June 7, 2017

Punch

There’s been much to celebrate in the last few weeks: Mark’s and my 30th wedding anniversary, my 55th birthday, and the graduation of a bunch of middle schoolers heading to private high schools whom I’ve gotten to know through Beacon Academy, a one-year academic boot camp. I volunteered to help plan and prepare for the graduation reception, which fell on my birthday. The committee opted to serve tea, whole strawberries, and homemade cookies, which seemed great to me, but not sufficiently festive. It took me a minute to figure out what was missing. Punch.

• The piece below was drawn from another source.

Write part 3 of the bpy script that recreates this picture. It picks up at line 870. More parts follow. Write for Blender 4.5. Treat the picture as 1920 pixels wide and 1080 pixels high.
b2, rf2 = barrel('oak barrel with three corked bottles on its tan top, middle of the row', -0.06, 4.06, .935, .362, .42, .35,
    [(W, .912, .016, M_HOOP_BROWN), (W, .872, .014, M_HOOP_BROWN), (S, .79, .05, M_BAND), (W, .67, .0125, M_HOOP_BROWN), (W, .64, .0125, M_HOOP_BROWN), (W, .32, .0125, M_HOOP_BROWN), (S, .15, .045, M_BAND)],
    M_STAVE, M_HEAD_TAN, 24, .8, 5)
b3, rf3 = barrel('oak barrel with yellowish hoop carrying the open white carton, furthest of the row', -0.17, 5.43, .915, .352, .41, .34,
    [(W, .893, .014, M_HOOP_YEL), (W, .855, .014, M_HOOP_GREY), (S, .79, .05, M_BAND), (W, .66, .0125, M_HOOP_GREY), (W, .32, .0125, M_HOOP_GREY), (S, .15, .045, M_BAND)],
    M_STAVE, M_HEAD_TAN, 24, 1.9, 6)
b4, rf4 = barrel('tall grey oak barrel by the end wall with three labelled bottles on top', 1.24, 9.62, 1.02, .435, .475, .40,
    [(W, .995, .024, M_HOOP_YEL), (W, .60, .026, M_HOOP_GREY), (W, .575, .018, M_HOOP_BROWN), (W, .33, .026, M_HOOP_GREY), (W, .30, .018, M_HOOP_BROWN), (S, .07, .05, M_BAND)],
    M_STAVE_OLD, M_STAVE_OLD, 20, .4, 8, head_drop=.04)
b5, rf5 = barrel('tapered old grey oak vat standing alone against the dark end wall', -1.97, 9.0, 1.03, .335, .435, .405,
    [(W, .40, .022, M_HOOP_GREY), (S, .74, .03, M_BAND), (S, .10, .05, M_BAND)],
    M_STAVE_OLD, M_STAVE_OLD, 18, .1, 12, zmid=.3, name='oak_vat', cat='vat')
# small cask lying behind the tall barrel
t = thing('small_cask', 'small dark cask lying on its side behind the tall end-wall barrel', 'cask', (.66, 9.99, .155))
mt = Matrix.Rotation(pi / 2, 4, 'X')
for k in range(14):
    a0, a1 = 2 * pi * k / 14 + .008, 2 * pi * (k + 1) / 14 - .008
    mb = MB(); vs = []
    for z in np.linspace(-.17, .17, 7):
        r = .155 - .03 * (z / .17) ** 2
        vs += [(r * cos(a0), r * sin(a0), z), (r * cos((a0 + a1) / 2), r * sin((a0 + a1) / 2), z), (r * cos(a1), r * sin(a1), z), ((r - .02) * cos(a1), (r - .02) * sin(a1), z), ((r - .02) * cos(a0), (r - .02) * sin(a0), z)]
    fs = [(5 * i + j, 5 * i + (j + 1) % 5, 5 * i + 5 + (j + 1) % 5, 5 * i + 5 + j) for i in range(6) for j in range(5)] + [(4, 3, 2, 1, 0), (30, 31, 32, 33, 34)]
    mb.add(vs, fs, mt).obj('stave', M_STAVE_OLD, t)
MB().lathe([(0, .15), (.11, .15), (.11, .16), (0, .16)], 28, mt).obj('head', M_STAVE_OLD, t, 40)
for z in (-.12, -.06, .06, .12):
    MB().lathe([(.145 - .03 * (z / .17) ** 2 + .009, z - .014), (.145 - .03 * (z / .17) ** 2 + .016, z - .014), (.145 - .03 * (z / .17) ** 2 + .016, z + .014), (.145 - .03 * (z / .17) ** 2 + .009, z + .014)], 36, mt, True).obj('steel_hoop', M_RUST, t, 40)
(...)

No formal celebration falling in spring or summer would omit the fizzy concoction, in my mind. But punch wasn’t an intuitive choice for this committee of New Englanders. In an email, I pitched punch as a beverage that conjured, for me, “patent leather shoes, caps’n’gowns, the shine of sweat on upper lips, accomplishment.” I wasn’t suggesting we serve Hawaiian Punch or, for that matter, anything spiked with Everclear or rum.

For a recipe, I turned to the copy of Helen Corbitt’s Pot Luck I inherited from my mother. Corbitt was the trailblazing executive chef for Stanley Marcus and the department store Neiman-Marcus. You can learn more about her here, in this lively piece by Prudence Mackintosh from 1999 that ran in TexasMonthly magazine. Corbitt’s pickled black-eyed peas are a part of my annual New Year’s Day menu, and I bake her crisp, thin oatmeal lace cookies to put smiles on even the glummest of faces.

Here, forthwith, is Corbitt’s alchemical recipe for “Sherbet Punch”: “2 quarts gingerale, 1 quart sherbet (pineapple or orange best) will serve 20 people” (Pot Luck, 160). The sherbet goes into the bottom of the punch bowl. The gingerale goes on top, slowly. A layer of fizzy foam ensues. The socially awkward can always be counted on to ladle the concoction into cups to avoid having to make small talk.

Imagine me pushing a cart heavy with a dozen bottles of soda along the aisles of my grocer’s freezer section in search of sherbet. Friendly’s Double Chocolate Chip Cookie Dough? Check. Talenti Blood Orange Sorbetto? Check. Almond Dream Cappuccino Swirl? Check. The blocky cartons of lime or orange sherbet of my childhood? Nowhere to be found. At last, I spied Lucerne Rainbow Sherbet. Dowdy, plastic tubs filled with a swirl of imitation flavored raspberry, orange, and lime. A quick read of the label: “Skim Milk, Sugar, Water, Corn Syrup, Cream, Raspberry Flavor (Raspberry Juice Concentrate, Citric Acid, Natural and Artificial Flavors, Red 40, Blue 1)…” In short, perfection. I piled all available tubs into my cart.

And imagine my delight as I, in party clothes and wearing a tatty apron, assembled the secret ingredients into bowls as beaming graduates, their beaming families, and their beaming teachers and mentors lined up to enter the social hall for the reception. A little boy approached. Might he just have the “ice cream?” Sure, I told him. But first, I said, how about you try a little punch?